*LISTED ENTRIES:*

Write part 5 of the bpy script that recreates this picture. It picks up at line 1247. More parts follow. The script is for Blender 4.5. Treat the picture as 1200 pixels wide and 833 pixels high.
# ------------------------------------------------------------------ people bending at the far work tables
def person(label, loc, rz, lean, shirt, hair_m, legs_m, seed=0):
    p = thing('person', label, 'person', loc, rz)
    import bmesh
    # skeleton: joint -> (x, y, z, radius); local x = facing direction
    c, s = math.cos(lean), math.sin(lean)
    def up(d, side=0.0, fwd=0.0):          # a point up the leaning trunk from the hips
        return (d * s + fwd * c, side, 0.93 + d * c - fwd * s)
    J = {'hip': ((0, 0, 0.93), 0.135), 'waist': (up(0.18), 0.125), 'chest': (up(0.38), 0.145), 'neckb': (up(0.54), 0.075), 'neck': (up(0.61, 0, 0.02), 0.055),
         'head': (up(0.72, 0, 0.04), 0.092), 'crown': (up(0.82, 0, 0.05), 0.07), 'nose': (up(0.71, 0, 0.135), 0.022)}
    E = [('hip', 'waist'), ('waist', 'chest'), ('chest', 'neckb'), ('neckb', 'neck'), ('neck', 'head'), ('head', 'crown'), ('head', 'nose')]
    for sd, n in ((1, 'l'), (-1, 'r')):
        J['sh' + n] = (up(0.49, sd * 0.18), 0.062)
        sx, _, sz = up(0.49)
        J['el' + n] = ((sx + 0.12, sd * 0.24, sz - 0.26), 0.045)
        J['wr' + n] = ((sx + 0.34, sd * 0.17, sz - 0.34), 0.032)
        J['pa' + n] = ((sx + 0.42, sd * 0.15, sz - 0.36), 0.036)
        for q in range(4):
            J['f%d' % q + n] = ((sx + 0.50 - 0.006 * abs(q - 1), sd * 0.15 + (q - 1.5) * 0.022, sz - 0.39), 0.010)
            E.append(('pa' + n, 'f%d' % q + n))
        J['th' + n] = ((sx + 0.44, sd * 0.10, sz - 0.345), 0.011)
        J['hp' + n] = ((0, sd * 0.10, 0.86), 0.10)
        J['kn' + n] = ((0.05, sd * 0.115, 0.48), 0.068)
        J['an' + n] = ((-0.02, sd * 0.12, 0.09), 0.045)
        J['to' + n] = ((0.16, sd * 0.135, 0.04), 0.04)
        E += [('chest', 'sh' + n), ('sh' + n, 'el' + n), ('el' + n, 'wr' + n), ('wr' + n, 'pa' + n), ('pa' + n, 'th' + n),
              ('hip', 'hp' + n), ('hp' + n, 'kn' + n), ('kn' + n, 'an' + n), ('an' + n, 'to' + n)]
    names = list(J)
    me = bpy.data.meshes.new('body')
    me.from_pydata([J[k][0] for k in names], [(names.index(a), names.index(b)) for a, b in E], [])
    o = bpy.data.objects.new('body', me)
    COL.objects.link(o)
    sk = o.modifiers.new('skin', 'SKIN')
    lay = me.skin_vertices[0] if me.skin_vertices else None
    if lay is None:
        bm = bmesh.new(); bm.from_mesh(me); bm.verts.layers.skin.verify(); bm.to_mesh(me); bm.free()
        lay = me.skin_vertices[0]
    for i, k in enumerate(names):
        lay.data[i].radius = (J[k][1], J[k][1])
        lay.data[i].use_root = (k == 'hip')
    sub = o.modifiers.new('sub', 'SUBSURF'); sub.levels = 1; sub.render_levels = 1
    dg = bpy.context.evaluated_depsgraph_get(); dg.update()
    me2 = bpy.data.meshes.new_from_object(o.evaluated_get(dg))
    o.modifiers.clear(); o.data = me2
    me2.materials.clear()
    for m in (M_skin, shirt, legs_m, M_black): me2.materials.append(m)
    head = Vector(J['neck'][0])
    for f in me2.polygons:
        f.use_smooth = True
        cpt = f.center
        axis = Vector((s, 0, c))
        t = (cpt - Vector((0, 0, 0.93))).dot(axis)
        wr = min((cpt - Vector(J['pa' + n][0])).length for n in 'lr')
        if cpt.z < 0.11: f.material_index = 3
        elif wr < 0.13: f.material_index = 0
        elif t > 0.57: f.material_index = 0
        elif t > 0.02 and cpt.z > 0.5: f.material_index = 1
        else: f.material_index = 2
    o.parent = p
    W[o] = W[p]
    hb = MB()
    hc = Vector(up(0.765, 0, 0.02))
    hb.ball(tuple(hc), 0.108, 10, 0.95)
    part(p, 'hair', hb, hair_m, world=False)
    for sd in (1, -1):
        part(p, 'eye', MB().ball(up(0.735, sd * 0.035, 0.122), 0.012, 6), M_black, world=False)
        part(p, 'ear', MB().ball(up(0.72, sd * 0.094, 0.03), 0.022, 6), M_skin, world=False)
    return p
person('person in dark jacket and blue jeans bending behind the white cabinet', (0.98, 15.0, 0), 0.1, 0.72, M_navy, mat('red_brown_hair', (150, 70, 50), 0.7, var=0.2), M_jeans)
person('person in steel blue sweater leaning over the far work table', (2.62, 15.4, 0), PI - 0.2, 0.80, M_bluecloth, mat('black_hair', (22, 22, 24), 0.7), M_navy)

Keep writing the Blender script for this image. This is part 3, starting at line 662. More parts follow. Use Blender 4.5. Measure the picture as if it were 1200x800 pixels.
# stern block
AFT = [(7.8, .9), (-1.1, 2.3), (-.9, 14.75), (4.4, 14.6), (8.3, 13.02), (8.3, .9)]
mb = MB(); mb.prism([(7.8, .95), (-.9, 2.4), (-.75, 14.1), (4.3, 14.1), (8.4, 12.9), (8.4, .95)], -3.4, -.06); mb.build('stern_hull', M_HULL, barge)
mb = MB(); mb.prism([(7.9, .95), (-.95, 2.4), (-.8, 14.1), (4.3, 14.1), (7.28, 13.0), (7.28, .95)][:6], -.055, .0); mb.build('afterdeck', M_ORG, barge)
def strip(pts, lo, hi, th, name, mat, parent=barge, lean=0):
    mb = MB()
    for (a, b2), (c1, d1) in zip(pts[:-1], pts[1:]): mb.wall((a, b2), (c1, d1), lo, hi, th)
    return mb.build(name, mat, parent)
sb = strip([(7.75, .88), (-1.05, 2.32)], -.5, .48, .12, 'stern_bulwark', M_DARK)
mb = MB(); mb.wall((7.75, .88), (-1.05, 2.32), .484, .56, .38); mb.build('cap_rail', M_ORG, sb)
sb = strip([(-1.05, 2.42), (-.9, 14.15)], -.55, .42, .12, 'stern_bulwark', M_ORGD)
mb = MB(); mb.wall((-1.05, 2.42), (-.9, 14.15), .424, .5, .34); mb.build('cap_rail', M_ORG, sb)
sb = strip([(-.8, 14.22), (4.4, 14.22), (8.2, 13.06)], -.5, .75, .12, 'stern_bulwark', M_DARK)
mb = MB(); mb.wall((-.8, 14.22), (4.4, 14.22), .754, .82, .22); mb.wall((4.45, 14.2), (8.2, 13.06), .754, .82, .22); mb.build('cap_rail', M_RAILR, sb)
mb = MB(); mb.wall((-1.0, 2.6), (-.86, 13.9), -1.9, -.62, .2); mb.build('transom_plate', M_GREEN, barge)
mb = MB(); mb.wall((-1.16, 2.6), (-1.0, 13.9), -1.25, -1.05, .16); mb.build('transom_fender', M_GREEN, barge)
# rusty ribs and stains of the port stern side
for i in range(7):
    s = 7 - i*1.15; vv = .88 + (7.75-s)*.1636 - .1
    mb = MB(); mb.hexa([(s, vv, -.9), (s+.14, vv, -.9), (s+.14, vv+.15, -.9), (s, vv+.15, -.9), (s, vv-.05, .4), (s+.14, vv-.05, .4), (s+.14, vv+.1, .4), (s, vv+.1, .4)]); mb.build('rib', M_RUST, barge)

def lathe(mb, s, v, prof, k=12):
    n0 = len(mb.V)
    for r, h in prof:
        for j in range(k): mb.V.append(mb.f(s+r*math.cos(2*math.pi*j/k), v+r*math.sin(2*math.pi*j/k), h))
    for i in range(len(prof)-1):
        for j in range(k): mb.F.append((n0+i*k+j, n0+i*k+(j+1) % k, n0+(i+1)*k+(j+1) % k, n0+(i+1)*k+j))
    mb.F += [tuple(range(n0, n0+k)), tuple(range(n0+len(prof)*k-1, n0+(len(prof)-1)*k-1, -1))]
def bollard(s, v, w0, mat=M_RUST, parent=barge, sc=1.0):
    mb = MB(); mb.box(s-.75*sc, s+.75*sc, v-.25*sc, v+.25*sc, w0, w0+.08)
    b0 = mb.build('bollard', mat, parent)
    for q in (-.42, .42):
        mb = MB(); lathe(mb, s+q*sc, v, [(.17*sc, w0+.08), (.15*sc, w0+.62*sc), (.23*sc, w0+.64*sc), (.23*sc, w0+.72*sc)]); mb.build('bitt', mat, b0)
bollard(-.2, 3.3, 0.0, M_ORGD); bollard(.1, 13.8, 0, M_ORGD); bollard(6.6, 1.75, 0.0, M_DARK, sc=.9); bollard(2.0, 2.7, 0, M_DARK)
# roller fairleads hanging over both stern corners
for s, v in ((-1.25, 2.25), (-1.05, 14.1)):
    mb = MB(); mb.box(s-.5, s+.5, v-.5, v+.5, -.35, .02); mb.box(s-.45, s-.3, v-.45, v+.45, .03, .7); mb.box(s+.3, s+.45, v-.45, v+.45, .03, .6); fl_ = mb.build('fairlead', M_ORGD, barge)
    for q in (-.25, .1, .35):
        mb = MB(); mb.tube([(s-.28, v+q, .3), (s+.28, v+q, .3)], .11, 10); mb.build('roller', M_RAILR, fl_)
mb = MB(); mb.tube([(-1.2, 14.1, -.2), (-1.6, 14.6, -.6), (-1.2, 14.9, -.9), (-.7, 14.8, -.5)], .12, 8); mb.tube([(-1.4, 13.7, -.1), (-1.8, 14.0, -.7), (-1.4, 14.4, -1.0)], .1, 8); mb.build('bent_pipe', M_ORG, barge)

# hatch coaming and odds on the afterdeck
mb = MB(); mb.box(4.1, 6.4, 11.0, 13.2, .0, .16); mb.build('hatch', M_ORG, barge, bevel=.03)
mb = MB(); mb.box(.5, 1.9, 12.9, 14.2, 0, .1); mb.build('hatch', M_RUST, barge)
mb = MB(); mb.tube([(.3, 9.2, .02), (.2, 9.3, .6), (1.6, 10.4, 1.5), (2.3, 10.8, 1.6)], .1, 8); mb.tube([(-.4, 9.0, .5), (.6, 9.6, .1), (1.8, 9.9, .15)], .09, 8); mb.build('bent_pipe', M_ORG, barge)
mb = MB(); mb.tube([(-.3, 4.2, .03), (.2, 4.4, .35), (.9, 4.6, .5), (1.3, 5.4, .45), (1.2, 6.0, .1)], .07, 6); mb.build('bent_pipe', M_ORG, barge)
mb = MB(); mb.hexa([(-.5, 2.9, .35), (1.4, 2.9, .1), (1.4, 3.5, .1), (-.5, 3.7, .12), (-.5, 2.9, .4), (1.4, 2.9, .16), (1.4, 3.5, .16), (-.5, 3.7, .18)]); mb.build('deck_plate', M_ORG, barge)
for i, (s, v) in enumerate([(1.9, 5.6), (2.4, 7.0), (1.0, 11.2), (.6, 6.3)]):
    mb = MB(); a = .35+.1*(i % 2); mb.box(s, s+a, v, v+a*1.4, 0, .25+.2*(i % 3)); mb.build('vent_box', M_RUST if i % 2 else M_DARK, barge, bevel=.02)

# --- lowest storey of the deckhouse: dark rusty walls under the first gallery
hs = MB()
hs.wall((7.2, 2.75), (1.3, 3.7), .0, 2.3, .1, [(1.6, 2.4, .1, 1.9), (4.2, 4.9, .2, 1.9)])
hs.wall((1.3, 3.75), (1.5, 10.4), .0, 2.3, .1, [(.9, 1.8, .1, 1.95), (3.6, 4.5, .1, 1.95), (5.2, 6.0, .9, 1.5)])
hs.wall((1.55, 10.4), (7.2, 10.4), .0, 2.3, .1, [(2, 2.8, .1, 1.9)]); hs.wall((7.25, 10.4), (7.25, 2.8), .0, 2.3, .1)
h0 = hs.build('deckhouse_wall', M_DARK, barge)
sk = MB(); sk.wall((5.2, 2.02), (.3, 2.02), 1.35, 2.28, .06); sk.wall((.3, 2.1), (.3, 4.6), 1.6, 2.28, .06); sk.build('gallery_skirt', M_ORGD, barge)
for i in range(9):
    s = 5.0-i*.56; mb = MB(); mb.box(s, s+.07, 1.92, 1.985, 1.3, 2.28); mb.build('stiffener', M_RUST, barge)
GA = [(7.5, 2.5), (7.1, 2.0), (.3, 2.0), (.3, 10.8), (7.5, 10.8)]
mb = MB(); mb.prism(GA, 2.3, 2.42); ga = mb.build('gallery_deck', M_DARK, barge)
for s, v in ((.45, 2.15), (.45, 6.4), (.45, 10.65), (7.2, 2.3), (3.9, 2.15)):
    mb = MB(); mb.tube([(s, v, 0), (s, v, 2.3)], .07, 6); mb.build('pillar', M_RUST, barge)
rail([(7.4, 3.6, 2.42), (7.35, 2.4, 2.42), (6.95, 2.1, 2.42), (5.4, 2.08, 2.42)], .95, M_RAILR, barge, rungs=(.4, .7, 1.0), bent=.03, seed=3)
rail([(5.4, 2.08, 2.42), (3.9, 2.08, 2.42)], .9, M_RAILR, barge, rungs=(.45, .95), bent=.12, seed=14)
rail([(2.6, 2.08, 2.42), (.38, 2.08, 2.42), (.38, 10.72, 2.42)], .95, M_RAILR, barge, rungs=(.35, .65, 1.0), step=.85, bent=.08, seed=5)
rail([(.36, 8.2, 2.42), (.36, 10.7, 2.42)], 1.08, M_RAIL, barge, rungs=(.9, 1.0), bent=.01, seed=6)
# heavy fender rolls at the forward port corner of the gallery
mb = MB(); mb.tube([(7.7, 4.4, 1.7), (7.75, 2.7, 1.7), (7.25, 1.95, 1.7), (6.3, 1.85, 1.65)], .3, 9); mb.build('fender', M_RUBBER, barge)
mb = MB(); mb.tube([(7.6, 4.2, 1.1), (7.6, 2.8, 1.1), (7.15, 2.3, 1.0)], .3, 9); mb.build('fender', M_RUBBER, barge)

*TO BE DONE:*
Take every line containing the word "follow" and copy it.

*CORRECT RESPONSE:*
Write part 5 of the bpy script that recreates this picture. It picks up at line 1247. More parts follow. The script is for Blender 4.5. Treat the picture as 1200 pixels wide and 833 pixels high.
Keep writing the Blender script for this image. This is part 3, starting at line 662. More parts follow. Use Blender 4.5. Measure the picture as if it were 1200x800 pixels.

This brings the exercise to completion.